Our perpetual obsession, particularly from 1950 through the 1980s, to defeat “communism” resulted in some rather strong continuing waves of simmer anti-Americanism, particularly in Central and South America. Don’t think that the failing governments in Venezuela or Bolivia, for example, have forgotten the covert and less-than-covert CIA and US military efforts to topple left-leaning governments.  Strong anti-Americanism still forms the backbone of policies that get politicians elected all over Latin America. All those efforts at détente pushed by the Clinton and Obama administrations, even by George W Bush, have spun back to negative under our current efforts.

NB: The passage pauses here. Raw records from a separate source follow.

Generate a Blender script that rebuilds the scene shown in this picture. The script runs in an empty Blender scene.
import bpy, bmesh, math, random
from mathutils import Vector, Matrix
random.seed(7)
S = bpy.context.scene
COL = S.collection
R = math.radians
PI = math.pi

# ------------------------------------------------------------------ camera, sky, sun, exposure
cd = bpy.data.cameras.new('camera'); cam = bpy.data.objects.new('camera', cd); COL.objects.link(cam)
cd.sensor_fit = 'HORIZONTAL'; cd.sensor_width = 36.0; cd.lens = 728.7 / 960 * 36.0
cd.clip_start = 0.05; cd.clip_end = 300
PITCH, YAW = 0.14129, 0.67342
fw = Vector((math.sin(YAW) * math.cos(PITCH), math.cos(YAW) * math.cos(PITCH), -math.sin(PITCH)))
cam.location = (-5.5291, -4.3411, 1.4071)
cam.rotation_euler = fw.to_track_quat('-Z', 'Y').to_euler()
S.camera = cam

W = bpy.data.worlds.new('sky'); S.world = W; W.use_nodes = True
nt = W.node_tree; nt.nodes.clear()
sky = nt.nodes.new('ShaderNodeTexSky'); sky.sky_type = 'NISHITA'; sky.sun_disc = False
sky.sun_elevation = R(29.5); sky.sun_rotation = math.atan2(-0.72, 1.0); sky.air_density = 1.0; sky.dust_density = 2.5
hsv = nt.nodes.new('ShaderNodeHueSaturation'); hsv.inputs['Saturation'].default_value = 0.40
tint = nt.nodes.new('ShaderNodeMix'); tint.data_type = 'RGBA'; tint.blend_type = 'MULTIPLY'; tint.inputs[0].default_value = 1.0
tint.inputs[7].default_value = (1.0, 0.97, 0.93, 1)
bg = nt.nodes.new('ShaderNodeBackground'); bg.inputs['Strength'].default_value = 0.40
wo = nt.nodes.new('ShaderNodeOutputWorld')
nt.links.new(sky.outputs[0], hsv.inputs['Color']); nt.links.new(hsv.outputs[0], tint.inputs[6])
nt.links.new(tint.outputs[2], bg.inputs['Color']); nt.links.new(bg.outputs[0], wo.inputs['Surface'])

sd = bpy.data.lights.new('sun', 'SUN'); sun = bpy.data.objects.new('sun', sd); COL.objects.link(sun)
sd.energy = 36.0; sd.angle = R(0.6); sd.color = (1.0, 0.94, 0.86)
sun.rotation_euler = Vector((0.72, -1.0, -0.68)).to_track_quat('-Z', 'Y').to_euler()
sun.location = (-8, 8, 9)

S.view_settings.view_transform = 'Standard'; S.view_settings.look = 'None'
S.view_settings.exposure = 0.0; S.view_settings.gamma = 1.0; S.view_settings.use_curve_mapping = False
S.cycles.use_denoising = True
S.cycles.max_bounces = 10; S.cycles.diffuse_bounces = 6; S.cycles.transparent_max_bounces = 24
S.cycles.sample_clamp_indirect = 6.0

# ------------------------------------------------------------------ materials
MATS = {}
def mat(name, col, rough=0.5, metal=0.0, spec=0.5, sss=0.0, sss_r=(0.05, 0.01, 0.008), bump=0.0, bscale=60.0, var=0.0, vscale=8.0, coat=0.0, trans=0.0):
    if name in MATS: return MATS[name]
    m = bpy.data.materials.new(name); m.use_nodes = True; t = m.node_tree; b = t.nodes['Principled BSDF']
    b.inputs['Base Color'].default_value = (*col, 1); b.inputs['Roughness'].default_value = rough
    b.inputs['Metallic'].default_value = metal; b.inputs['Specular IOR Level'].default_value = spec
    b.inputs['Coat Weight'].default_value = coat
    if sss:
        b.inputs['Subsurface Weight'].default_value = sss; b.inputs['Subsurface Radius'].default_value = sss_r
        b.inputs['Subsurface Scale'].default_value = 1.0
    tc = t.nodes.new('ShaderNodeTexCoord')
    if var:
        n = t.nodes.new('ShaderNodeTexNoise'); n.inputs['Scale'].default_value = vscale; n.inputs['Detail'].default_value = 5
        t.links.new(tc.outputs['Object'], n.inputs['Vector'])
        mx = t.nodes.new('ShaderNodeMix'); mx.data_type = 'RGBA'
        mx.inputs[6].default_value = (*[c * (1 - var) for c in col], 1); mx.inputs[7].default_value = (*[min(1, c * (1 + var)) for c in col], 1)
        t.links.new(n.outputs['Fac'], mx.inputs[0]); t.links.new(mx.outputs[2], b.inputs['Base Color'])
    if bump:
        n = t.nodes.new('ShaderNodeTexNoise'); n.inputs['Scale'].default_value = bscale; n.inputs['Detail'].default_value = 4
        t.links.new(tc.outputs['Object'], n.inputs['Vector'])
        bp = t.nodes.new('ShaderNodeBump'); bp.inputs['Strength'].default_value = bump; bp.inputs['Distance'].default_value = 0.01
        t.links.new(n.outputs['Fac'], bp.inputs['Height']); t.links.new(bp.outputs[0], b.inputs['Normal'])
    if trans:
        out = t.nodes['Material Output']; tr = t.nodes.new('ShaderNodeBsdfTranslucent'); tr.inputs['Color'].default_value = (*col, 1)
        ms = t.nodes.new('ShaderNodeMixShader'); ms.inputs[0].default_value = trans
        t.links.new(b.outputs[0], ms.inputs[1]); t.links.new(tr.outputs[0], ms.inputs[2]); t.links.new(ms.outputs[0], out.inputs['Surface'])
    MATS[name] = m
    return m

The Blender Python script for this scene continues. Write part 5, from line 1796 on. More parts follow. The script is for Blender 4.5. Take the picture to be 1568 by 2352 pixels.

I ask what we have actually gained, other than photo ops and aggrandizing a brutal North Korean tyrant, from shutting Cuba back down, pulling out of the Iran nuclear containment accord and watching a US president step into North Korean territory for the first time. But I ask a much bigger question, right here in our own back yard, when I look at the sardine-packed children detainees, separated from their parents, sleeping on dirt or concrete floors, lacking clean running water, sanitary toilets, hot meals and even toothbrushes. Those aluminum “blankets” seem to say it all.

Healthcare officials have made no secret of the longer-term damage, physical and psychological, done to these young lives. We can feel sorry for them, we can appropriate funds to give them a better experience within their total incarceration, but it may be too late to undo everything from their version of post-traumatic stress disorder, embellished by developmental issues inherent in a parentless environment, to a growing seething anger of what has happened to them… and wondering if they will ever see their parents again. Pass me the bologna sandwich please.

Do we really believe that the scars were are searing into their minds and bodies will heal and just go away? Or are we witnessing the birth of future violent antisocial behavior, a belief that “someday I will make them pay” vengeance, or perhaps down and dirty terrorism against the United States and American targets. Are we watching future sicarios (cartel assassins), dealers and gangsters in their earliest training grounds? 

We might be making children with nascent anti-social indicia such as hyper-aggression worse, but we also just may be interfering with allowing otherwise “normal” imprisoned children to develop, to acquire more cognitive, linguistic, and regulatory skills, which would enable them to cope with developmental challenges and outgrow many normal problem behaviors. Will they ever be able to find productive lives? At least they are learning English… but… how will they use that language skill against those inflicting such pain on their young lives?

Exactly why is this good for the United States? What’s in it for most of us? What benefits do we derive by incenting thousands of young minds to hate us and carry an unwavering hatred of the United States as a core value into adulthood? Children who grow up with deep anger and nothing left to lose? How many of “us” will be killed, injured, our livelihoods decimated, homes and buildings lost, addicts created, cartels fueled with new hated-filled, super-angry soldiers, armed with guns easily bought inside a gun-crazy America? We certainly need to call that “blow-back.” 

              I’m Peter Dekom, and I am watching insane and brutal, deeply unamerican cruelty towards even children burn hatred into their minds… a hatred that will someday soon come back to haunt us all… with retaliatory violence.